Toyota doit également revoir sa stratégie par rapport à l'hydrogène. Cet autre carburant des voitures électriques pose encore de gros problèmes, notamment d'infrastructure de ravitaillement - qui est inexistante. Il est cependant impensable que Toyota abandonne cette filière. Même si, par exemple, il n'a vendu que 813 exemplaires de sa Mirai aux États-Unis depuis sa mise en marché en octobre 2015. Et même s'il a reconnu dans son communiqué de jeudi qu'il fallait se tourner vers le tout-électrique à batterie.

 

«Toyota a mis l'accent sur les véhicules à hydrogène qui offrent des commodités comparables à la voiture à essence actuelle et qui, selon Toyota, représentent la voiture écologique idéale. Toutefois, les différents problèmes d'infrastructure qui se posent dans le monde et le renforcement rapide de la règlementation visant à accroître l'utilisation de véhicules zéro émission ont renforcé le besoin de gammes de produits capables de répondre à diverses situations.»

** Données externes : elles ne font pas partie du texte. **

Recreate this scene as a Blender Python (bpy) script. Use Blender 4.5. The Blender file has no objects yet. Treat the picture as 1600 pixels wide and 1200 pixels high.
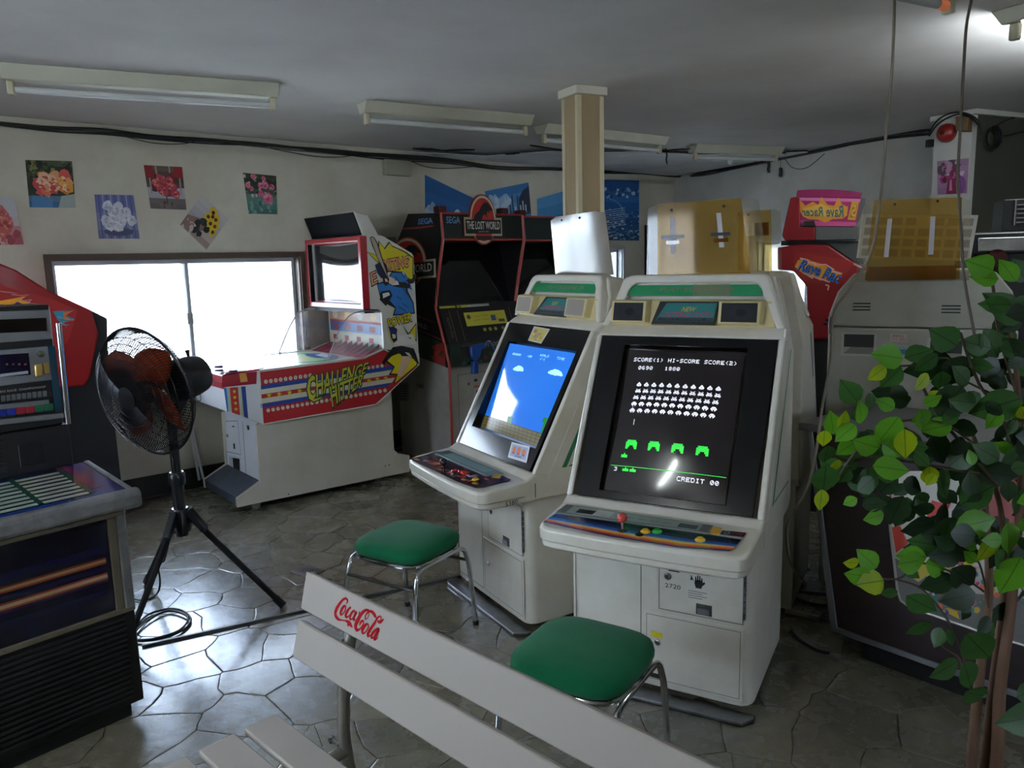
import bpy, math, random
from mathutils import Vector, Matrix
import mathutils
R=math.radians
random.seed(7)
# ---------------------------------------------------------------- camera
H=1.56; FPX=1200.0; PIT=R(9.0); ROL=R(1.4)
Fw=Vector((0,math.cos(PIT),-math.sin(PIT))); R0=Vector((1,0,0)); U0=Vector((0,math.sin(PIT),math.cos(PIT)))
Rc=math.cos(ROL)*R0-math.sin(ROL)*U0; Uc=math.sin(ROL)*R0+math.cos(ROL)*U0
CP=Vector((0,0,H))
sc=bpy.context.scene; col=sc.collection
cam=bpy.data.cameras.new('camera'); co=bpy.data.objects.new('camera',cam); col.objects.link(co)
M=Matrix((Rc,Uc,-Fw)).transposed().to_4x4(); M.translation=CP
co.matrix_world=M; cam.sensor_width=36; cam.lens=36*FPX/1600; cam.clip_start=.05; sc.camera=co
# ---------------------------------------------------------------- light
sc.view_settings.view_transform='Standard'; sc.view_settings.look='None'; sc.view_settings.gamma=1
sc.view_settings.exposure=0.15; sc.view_settings.use_curve_mapping=False
wd=bpy.data.worlds.new('sky'); sc.world=wd; wd.use_nodes=True
nb=wd.node_tree.nodes['Background']; nb.inputs[0].default_value=(.80,.90,1,1); nb.inputs[1].default_value=SKY=30

sc.cycles.max_bounces=8; sc.cycles.diffuse_bounces=4; sc.cycles.glossy_bounces=4; sc.cycles.caustics_reflective=False; sc.cycles.caustics_refractive=False
# ---------------------------------------------------------------- geometry helpers
def ray(p): return Fw+(p[0]-800)/FPX*Rc-(p[1]-600)/FPX*Uc
def fl(p,z=0.0):
    d=ray(p); return CP+d*((z-H)/d.z)
def hit(p,P0,n):
    d=ray(p); return CP+d*((P0-CP).dot(n)/d.dot(n))
class Fr:
    """local frame: x along the row, y = depth away from its front, z up"""
    def __init__(s,o,az):
        a=R(az); s.az=az; s.o=Vector((o[0],o[1],0)); s.ex=Vector((math.cos(a),-math.sin(a),0)); s.ey=Vector((math.sin(a),math.cos(a),0)); s.ez=Vector((0,0,1))
    def W(s,x,y,z): return s.o+s.ex*x+s.ey*y+Vector((0,0,z))
    def L(s,p): v=p-s.o; return Vector((v.dot(s.ex),v.dot(s.ey),v.z))
    def py(s,p,y): return hit(p,s.o+s.ey*y,s.ey)
    def px(s,p,x): return hit(p,s.o+s.ex*x,s.ex)
    def Y(s,y,f=-1): return (s.o+s.ey*y, s.ey*f)
    def X(s,x,f=-1): return (s.o+s.ex*x, s.ex*f)
    def P(s,a,b,c):
        A,B,C=s.W(*a),s.W(*b),s.W(*c); n=(B-A).cross(C-A).normalized()
        if n.dot(CP-A)<0: n=-n
        return (A,n)
def on(pln,p,off=0.0): return hit(p,pln[0],pln[1])+pln[1]*off
F5={'S':'01111 10000 01110 00001 11110','C':'01111 10000 10000 10000 01111','O':'01110 10001 10001 10001 01110','R':'11110 10001 11110 10010 10001','E':'11111 10000 11110 10000 11111','<':'00010 00100 01000 00100 00010','>':'01000 00100 00010 00100 01000','1':'00100 01100 00100 00100 01110','2':'11110 00001 01110 10000 11111','H':'10001 10001 11111 10001 10001','I':'01110 00100 00100 00100 01110','-':'00000 00000 01110 00000 00000','0':'01110 10011 10101 11001 01110','6':'01110 10000 11110 10001 01110','9':'01110 10001 01111 00001 01110','8':'01110 10001 01110 10001 01110','D':'11110 10001 10001 10001 11110','T':'11111 00100 00100 00100 00100','3':'11110 00001 00110 00001 11110',' ':'00000 00000 00000 00000 00000','W':'10001 10001 10101 11011 10001','L':'10000 10000 10000 10000 11111','M':'10001 11011 10101 10001 10001','x':'00000 01010 00100 01010 00000'}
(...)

L'orientation de Toyota dévoilée par le Nikkei doit aussi répondre à la concurrence. Dans le secteur des véhicules à batterie, Tesla a bouleversé l'industrie, l'Alliance Renault-Nissan est le plus important vendeur du genre au monde, Volkswagen compte redorer son blason avec ce genre de véhicules, General Motors va commercialiser le meilleur compromis du marché et le Chinois BYD accentue sa cadence de production.

Bref, Toyota doit se réorienter.

Avec les batteries d'autos électriques de moins en moins chères, Toyota se demande sûrement s'il est sage de mettre tous ses oeufs dans le panier de l'auto à hydrogène. Ci-haut, la Toyota Mirai à hydrogène, montrée au Salon de l'auto de Canton. Photo: Reuters.